The movie combines two story lines: Jiminy interviewing celebs, and Jiminy trapped in a nightmarish murder scenario narrated by David Lynch (played by Short himself, uncannily well). Lynch lights his already lit cigarette and intones ominous insights about the lonely highway of doom, and Miranda's blood-drenched handkerchief turns up in Jiminy's possession; perhaps he did not merely dream that he murdered her.

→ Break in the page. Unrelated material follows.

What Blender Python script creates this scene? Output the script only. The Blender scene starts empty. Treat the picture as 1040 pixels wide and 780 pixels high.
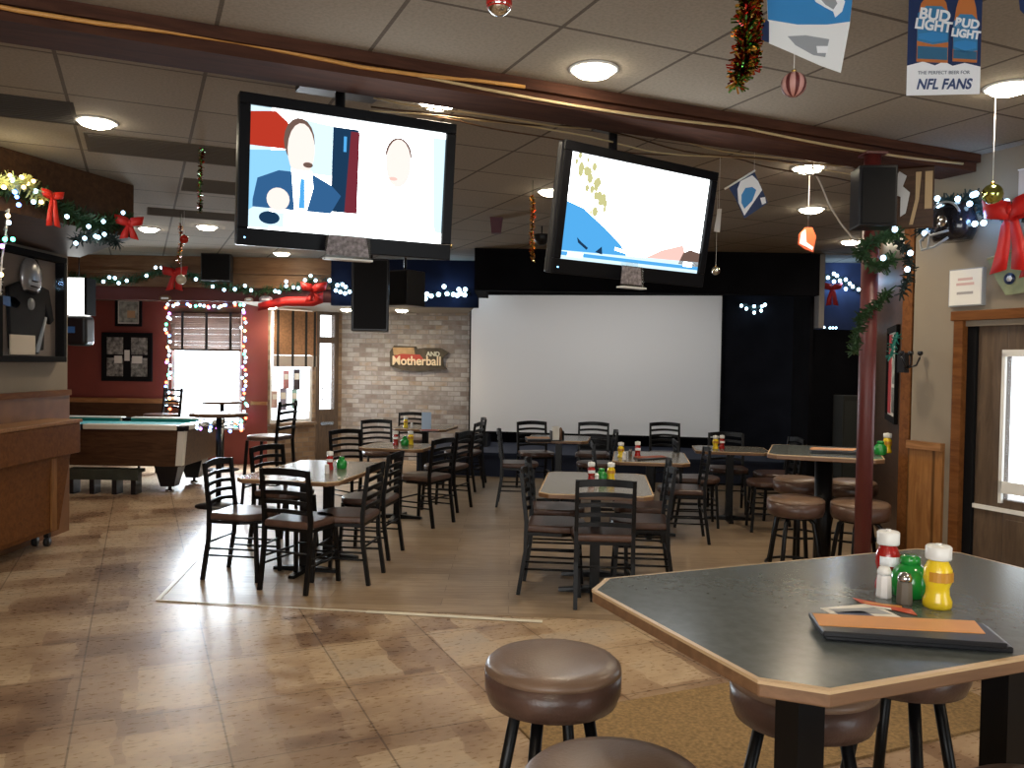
import bpy, bmesh, math, random
from mathutils import Vector, Matrix
random.seed(7)
C = bpy.context.scene.collection
R = math.radians
# ---------------------------------------------------------------- camera, world, exposure
CAM_H, FPX = 1.6, 850.0
PITCH, ROLL = math.atan(22/850.0), R(0.9)
_f = Vector((0, math.cos(PITCH), -math.sin(PITCH))); _r0 = Vector((1, 0, 0)); _u0 = _r0.cross(_f)
_r = _r0*math.cos(ROLL)+_u0*math.sin(ROLL); _u = _u0*math.cos(ROLL)-_r0*math.sin(ROLL)
cd = bpy.data.cameras.new('camera'); cam = bpy.data.objects.new('camera', cd); C.objects.link(cam)
cd.sensor_width = 36.0; cd.lens = FPX/1040*36.0; cd.clip_start = .05
m = Matrix((( _r.x, _u.x, -_f.x, 0), (_r.y, _u.y, -_f.y, 0), (_r.z, _u.z, -_f.z, CAM_H), (0, 0, 0, 1)))
cam.matrix_world = m
bpy.context.scene.camera = cam
sc = bpy.context.scene
sc.view_settings.view_transform = 'Standard'; sc.view_settings.look = 'None'
sc.view_settings.gamma = 1; sc.view_settings.use_curve_mapping = False
sc.view_settings.exposure = 0.5
w = bpy.data.worlds.new('World'); sc.world = w; w.use_nodes = True
bg = w.node_tree.nodes['Background']; bg.inputs[0].default_value = (.86, .94, 1, 1); bg.inputs[1].default_value = 3.0

def area(name, loc, rot, sx, sy, power, col):
    l = bpy.data.lights.new(name, 'AREA'); l.shape = 'RECTANGLE'; l.size = sx; l.size_y = sy; l.energy = power; l.color = col
    o = bpy.data.objects.new(name, l); C.objects.link(o); o.location = loc; o.rotation_euler = rot
    return o
# daylight at the pool-room windows; the last light is added fill behind the camera
area('daylight_pool_window', (-4.58, 12.75, 1.5), (R(90), 0, R(180)), .95, 1.5, 260, (.80, .91, 1))
area('daylight_corner_window', (-3.42, 13.0, 1.5), (R(90), 0, R(228)), .7, 1.4, 55, (.80, .91, 1))
area('fill_light_behind_camera', (-1.2, -2.85, 1.7), (R(90), 0, R(0)), 4.2, 1.7, 60, (1, .93, .84))

TH = R(24); CT, ST = math.cos(TH), math.sin(TH)
def G(u, v, z=0): return Vector((u*CT-v*ST, u*ST+v*CT, z))      # room grid -> world
def ray(x, y): return _f + _r*((x-520)/FPX) + _u*((390-y)/FPX)
def onz(x, y, z):
    d = ray(x, y); return Vector((0, 0, CAM_H)) + d*((z-CAM_H)/d.z)
def ony(x, y, Y):
    d = ray(x, y); return Vector((0, 0, CAM_H)) + d*(Y/d.y)
def onplane(x, y, p, n):
    d = ray(x, y); o = Vector((0, 0, CAM_H)); n = Vector(n); return o + d*((Vector(p)-o).dot(n)/d.dot(n))

# ---------------------------------------------------------------- materials
def _new(name):
    M = bpy.data.materials.new(name); M.use_nodes = True
    return M, M.node_tree, M.node_tree.nodes['Principled BSDF']
def mat(name, col, rough=.5, metal=0, var=0, scale=8, bump=0, bscale=60, coat=0, stretch=(1, 1, 1), emit=0):
    M, nt, b = _new(name)
    b.inputs['Roughness'].default_value = rough; b.inputs['Metallic'].default_value = metal
    b.inputs['Base Color'].default_value = (*col, 1)
    if coat: b.inputs['Coat Weight'].default_value = coat
    if emit:
        b.inputs['Emission Color'].default_value = (*col, 1); b.inputs['Emission Strength'].default_value = emit
    if var or bump:
        tc = nt.nodes.new('ShaderNodeTexCoord'); mp = nt.nodes.new('ShaderNodeMapping'); mp.inputs['Scale'].default_value = stretch
        nt.links.new(tc.outputs['Object'], mp.inputs[0])
    if var:
        n = nt.nodes.new('ShaderNodeTexNoise'); n.inputs['Scale'].default_value = scale; n.inputs['Detail'].default_value = 6
        nt.links.new(mp.outputs[0], n.inputs['Vector'])
        r = nt.nodes.new('ShaderNodeValToRGB'); r.color_ramp.elements[0].position = .3; r.color_ramp.elements[1].position = .7
        r.color_ramp.elements[0].color = (*[c*(1-var) for c in col], 1); r.color_ramp.elements[1].color = (*[min(1, c*(1+var)) for c in col], 1)
        nt.links.new(n.outputs['Fac'], r.inputs[0]); nt.links.new(r.outputs[0], b.inputs['Base Color'])
    if bump:
        n2 = nt.nodes.new('ShaderNodeTexNoise'); n2.inputs['Scale'].default_value = bscale; n2.inputs['Detail'].default_value = 4
        nt.links.new(mp.outputs[0], n2.inputs['Vector'])
        bp = nt.nodes.new('ShaderNodeBump'); bp.inputs['Strength'].default_value = bump; bp.inputs['Distance'].default_value = .01
        nt.links.new(n2.outputs['Fac'], bp.inputs['Height']); nt.links.new(bp.outputs[0], b.inputs['Normal'])
    return M
def emis(name, col, s):
    M = bpy.data.materials.new(name); M.use_nodes = True; nt = M.node_tree; nt.nodes.clear()
    e = nt.nodes.new('ShaderNodeEmission'); e.inputs[0].default_value = (*col, 1); e.inputs[1].default_value = s
    o = nt.nodes.new('ShaderNodeOutputMaterial'); nt.links.new(e.outputs[0], o.inputs[0]); return M
def glassmat(name, tint=(1, 1, 1), gl=.1):
    M = bpy.data.materials.new(name); M.use_nodes = True; nt = M.node_tree; nt.nodes.clear()
    t = nt.nodes.new('ShaderNodeBsdfTransparent'); t.inputs[0].default_value = (*tint, 1)
    g = nt.nodes.new('ShaderNodeBsdfGlossy'); g.inputs['Roughness'].default_value = .03
    mx = nt.nodes.new('ShaderNodeMixShader'); mx.inputs[0].default_value = gl
    o = nt.nodes.new('ShaderNodeOutputMaterial')
    nt.links.new(t.outputs[0], mx.inputs[1]); nt.links.new(g.outputs[0], mx.inputs[2]); nt.links.new(mx.outputs[0], o.inputs[0]); return M
def texmat(name, rough, build):
    M, nt, b = _new(name); b.inputs['Roughness'].default_value = rough
    tc = nt.nodes.new('ShaderNodeTexCoord'); build(nt, b, tc.outputs['Object']); return M
def N(nt, t, **kw):
    n = nt.nodes.new(t)
    for k, v in kw.items(): n.inputs[k].default_value = v
    return n
def ramp(nt, stops):
    r = nt.nodes.new('ShaderNodeValToRGB'); e = r.color_ramp.elements
    while len(e) < len(stops): e.new(.5)
    for i, (p, c) in enumerate(stops): e[i].position = p; e[i].color = (*c, 1)
    return r
def mixc(nt, mode, fac, a, b):
    m = nt.nodes.new('ShaderNodeMix'); m.data_type = 'RGBA'; m.blend_type = mode; m.clamp_factor = True
    for sock, val in ((m.inputs['Factor'], fac), (m.inputs[6], a), (m.inputs[7], b)):
        if isinstance(val, (int, float)): sock.default_value = val
        elif isinstance(val, tuple): sock.default_value = (*val, 1)
        else: nt.links.new(val, sock)
    return m.outputs[2]
def brick(nt, vec, w, h, mortar, off=.5, freq=2):
    b = nt.nodes.new('ShaderNodeTexBrick'); b.offset = off; b.offset_frequency = freq; b.squash = 1
    b.inputs['Scale'].default_value = 1; b.inputs['Brick Width'].default_value = w; b.inputs['Row Height'].default_value = h
    b.inputs['Mortar Size'].default_value = mortar; b.inputs['Mortar Smooth'].default_value = .1
    nt.links.new(vec, b.inputs['Vector']); return b
def mapping(nt, vec, loc=(0, 0, 0), rot=(0, 0, 0), sc_=(1, 1, 1)):
    m = nt.nodes.new('ShaderNodeMapping'); m.inputs['Location'].default_value = loc; m.inputs['Rotation'].default_value = rot; m.inputs['Scale'].default_value = sc_
    nt.links.new(vec, m.inputs[0]); return m.outputs[0]
def xz(nt, vec):
    s = nt.nodes.new('ShaderNodeSeparateXYZ'); c = nt.nodes.new('ShaderNodeCombineXYZ')
    nt.links.new(vec, s.inputs[0]); nt.links.new(s.outputs[0], c.inputs[0]); nt.links.new(s.outputs[2], c.inputs[1]); return c.outputs[0]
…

The murder plot is a non-starter (not funny, not necessary) and although Short does a good David Lynch, he stops at imitation and doesn't go for satire. He's at his best in a couple of sit-down interviews with cooperative movie stars (Kurt Russell and Steve Martin), in what feel like improvised Q&A sessions; he asks Martin, for example, if it's true that the commies still run Hollywood, and Martin refuses to name names -- except for Meg Ryan and Tom Hanks. There is also an intriguing discussion of Martin's theory of tabletops and testicles, which put me in mind of his famous magic trick where eggs and lighted cigarettes emerge from his fly.